Bruno Colmant, a financial specialist, tax expert, economist, university professor, but also multidisciplinary thinker and prolific author, opened the conference by addressing a trend that will constitute a genuine revolution in monetary history: central bank-issued digital currencies (CBDC's). 

He reminded the audience that money has a dual nature. It is both a store of wealth - a stock - created by central banks and a means of payment - a flow - generated by private banks. In the 1930's, the American economist Irving Fisher had the idea of sterilizing the money flow and ensuring that only central banks could create money. That way, if the economy lacks inflation, the central bank can increase the stock of money and lend to banks, which in turn lend to individuals or businesses. On the other hand, in case of overheating, the central bank can reduce the number of monetary units. "This is quite a revolutionary idea", commented Bruno Colmant, "because it is tantamount to nationalizing money". Anyway, Fisher's idea, known as the Chicago Plan, never saw the light of day: President Roosevelt opposed it, as did commercial banks. 

"In my book on the Chicago monetary Plan published last year, I wondered if the idea of a state-issued cryptocurrency founded on this plan was plausible", recalled Bruno Colmant. "And I wrote that we were not that far from such a scenario"

According to him, the reason why major central banks are currently working on digital currencies is due to the fact that they hold a large part of the public debt, which will merely continue to accumulate in the coming decades.

"The big advantage for states is that if central banks are able to determine the quantity of money, they are also able to constantly modulate the quantity of government bonds they buy", said Bruno Colmant. "By the way, in Fisher's plan all public debt was to be bought by the US central bank", he added.

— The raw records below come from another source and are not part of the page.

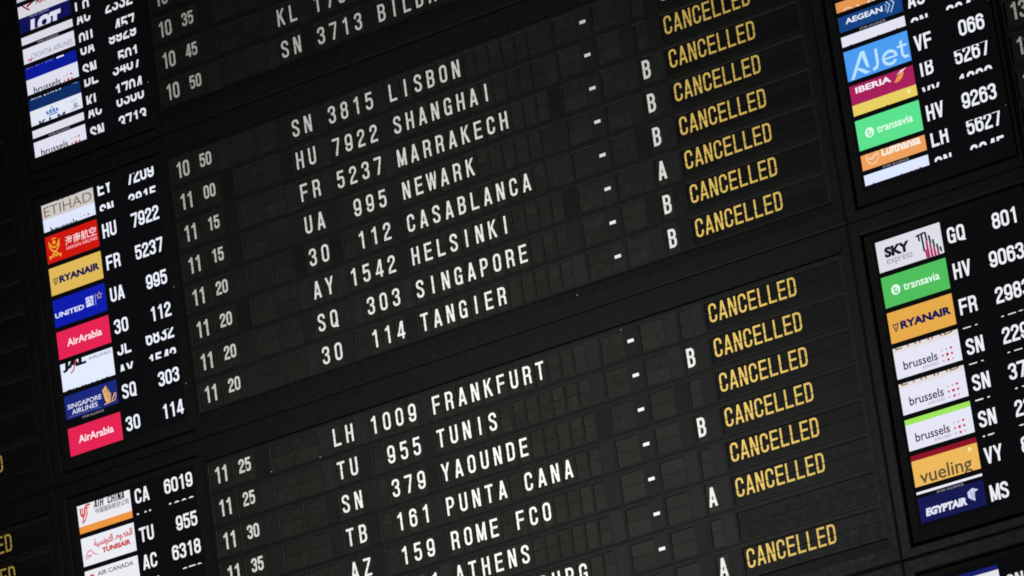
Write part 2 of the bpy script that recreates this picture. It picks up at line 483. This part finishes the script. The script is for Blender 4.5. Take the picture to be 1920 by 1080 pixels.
# ------------------------------------------------------------------ the setting behind
mb = MB(); mb.box(-45, -30, 60, 62, -4.0, -1.2)
wall = link('wall', mb.mesh('wall', M['dark']), None, W(0, 0, 0)); wall['kind'] = 'structure'

# ------------------------------------------------------------------ rows of the middle column
rows = [
 # block, row, hh, mm, code, number, city, gate, status
 (-1, 2, '10', '25', 'LH', '1013', 'MUNICH', 'A', 'CANCELLED'),
 (-1, 3, '10', '30', 'LO', ' 236', 'WARSAW', 'A', 'CANCELLED'),
 (-1, 4, '10', '30', 'OU', ' 457', 'ZAGREB', 'A', 'CANCELLED'),
 (-1, 5, '10', '35', 'SN', ' 501', 'NEW YORK', 'B', 'CANCELLED'),
 (-1, 6, '10', '45', 'KL', '1704', 'AMSTERDAM', 'B', 'CANCELLED'),
 (-1, 7, '10', '50', 'SN', '3713', 'BILBAO', 'A', 'CANCELLED'),
 (0, 0, '10', '50', 'SN', '3815', 'LISBON', '', 'CANCELLED'),
 (0, 1, '11', '00', 'HU', '7922', 'SHANGHAI', '', 'CANCELLED'),
 (0, 2, '11', '15', 'FR', '5237', 'MARRAKECH', 'B', 'CANCELLED'),
 (0, 3, '11', '15', 'UA', ' 995', 'NEWARK', 'B', 'CANCELLED'),
 (0, 4, '11', '20', '30', ' 112', 'CASABLANCA', 'B', 'CANCELLED'),
 (0, 5, '11', '20', 'AY', '1542', 'HELSINKI', 'A', 'CANCELLED'),
 (0, 6, '11', '20', 'SQ', ' 303', 'SINGAPORE', 'B', 'CANCELLED'),
 (0, 7, '11', '20', '30', ' 114', 'TANGIER', 'B', 'CANCELLED'),
 (1, 0, '11', '25', 'LH', '1009', 'FRANKFURT', '', 'CANCELLED'),
 (1, 1, '11', '25', 'TU', ' 955', 'TUNIS', 'B', 'CANCELLED'),
 (1, 2, '11', '30', 'SN', ' 379', 'YAOUNDE', '', 'CANCELLED'),
 (1, 3, '11', '35', 'TB', ' 161', 'PUNTA CANA', 'B', 'CANCELLED'),
 (1, 4, '11', '35', 'AZ', ' 159', 'ROME FCO', '', 'CANCELLED'),
 (1, 5, '11', '40', 'A3', ' 621', 'ATHENS', 'A', 'CANCELLED'),
 (1, 6, '11', '45', 'LG', '3592', 'LUXEMBOURG', '', ''),
 (1, 7, '11', '50', 'SN', '2093', 'LONDON', 'A', 'CANCELLED'),
]
for bl, j, hh, mm, code, num, city, gate, st in rows:
    lab = 'black flap row showing %s %s, %s and %s in white' % (hh, mm, city, (code + ' ' + num.strip()))
    lab += ', CANCELLED in yellow' if st else ', blank status flap'
    flap_row(0, j + bl * PITCH, lab, dict(hour=hh, minute=mm, code=code, number=num, city=city, gate=gate, status=st))

MID = {-1: 'black frame above the LISBON row, round the BILBAO row', 0: 'black frame round the eight rows from LISBON down to TANGIER',
       1: 'black frame round the rows from FRANKFURT down to LONDON', 2: 'black frame below the last CANCELLED row, at the bottom edge of the photo'}
cabs = {}
for bl in (-1, 0, 1, 2):
    cabs[bl] = cabinet(0, bl * PITCH, MID[bl], -4.83, 17.80)
screw(cabs[0], 8.917, 7.72, .07); screw(cabs[1], -2.44, .40, .01); screw(cabs[1], -.64, .44, .01); screw(cabs[1], 10.14, -.39, .012)

# left column: gate and status flaps of the neighbouring part of the board
LEV = {(-1, 5): 'the upper white tile with red dots', (-1, 6): 'the tile with the blue crown', (-1, 7): 'the lowest tile of the topmost monitor',
       (0, 0): 'the half grey beige tile', (0, 1): 'the red tile with gold emblem', (0, 2): 'the yellow tile', (0, 3): 'the royal blue tile',
       (0, 4): 'the upper crimson tile', (0, 5): 'the white tile with black italics', (0, 6): 'the navy tile with gold bird', (0, 7): 'the lower crimson tile',
       (1, 0): 'the tile with the orange stripe', (1, 1): 'the white tile with red Arabic writing'}
for bl, j in LEV:
    st = 'CANCELLED' if (bl, j) in ((0, 7), (1, 0), (1, 1)) else ''
    w1 = bool(st)
    r = flap_row(-28.28, j + bl * PITCH, ('yellow CANCELLED flap row at left edge, level with ' if st else 'blank flap row at the left edge, level with ') + LEV[bl, j],
                 dict(status=st), kinds=('gate', 'status'), left=11.9, right=17.44)
    r['group'] = 'CANCELLED rows at the left edge' if w1 else 'blank flap rows at the left edge'
for bl in (-1, 0, 1):
    cabinet(-28.28, bl * PITCH, {-1: 'black frame of the blank flaps left of the topmost monitor', 0: 'black frame of the flaps left of the monitor with the crimson tiles',
            1: 'black frame of the flaps left of the monitor with the orange striped tile'}[bl], 11.85, 17.80)
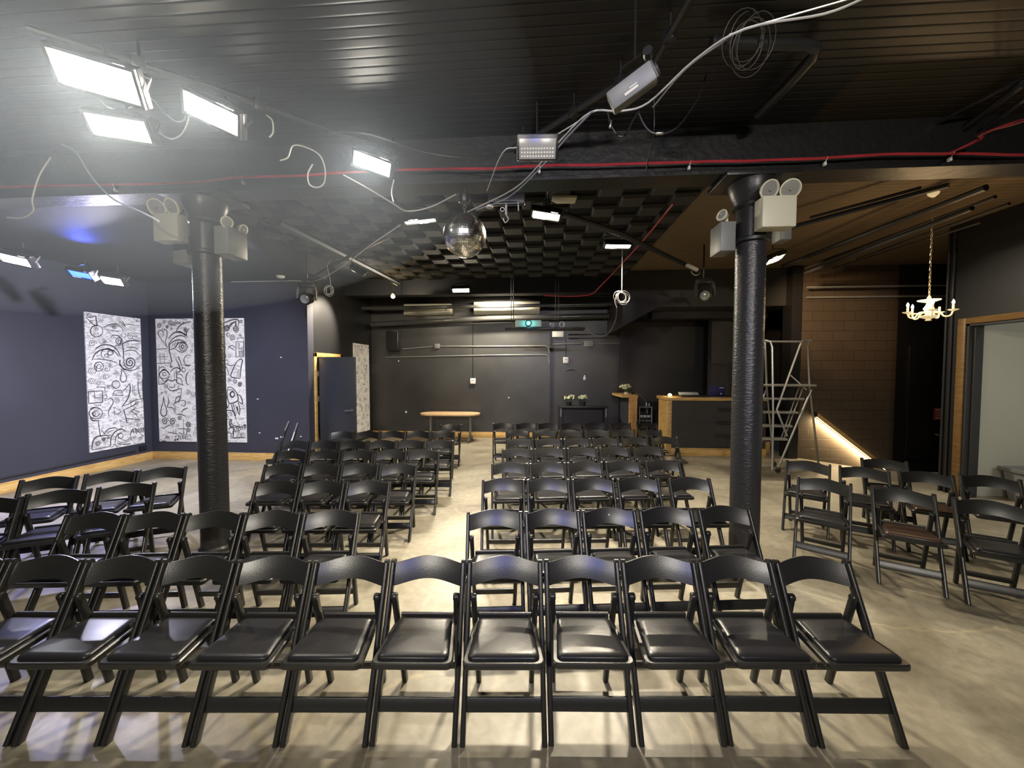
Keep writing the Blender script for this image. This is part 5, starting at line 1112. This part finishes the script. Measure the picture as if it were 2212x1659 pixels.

One of the dangers of CBDC's would be that the entire life cycle of those currencies could be traced. Were the system to become widespread, it would mean the end of black money and, all money flows being traceable, tax returns would become superfluous. At a later stage, governments would have the power to affect consumption or savings, and to decide to deflate or inflate the economy by simply acting on interest rates. In the end, this would trigger a profound change in the shape of the global economy.

"Are private banks aware of the magnitude of the coming change?", asked Bruno Colmant. "Intelligent bankers are totally aware of what is happening", he answered. "They are already transforming their banks into commercial platforms - such as Belfius and KBC in Belgium - offering not only banking but also a whole range of new services. The banks that will survive in the future will be niche players, but it will be difficult for retail banks to adapt to the new environment", he said.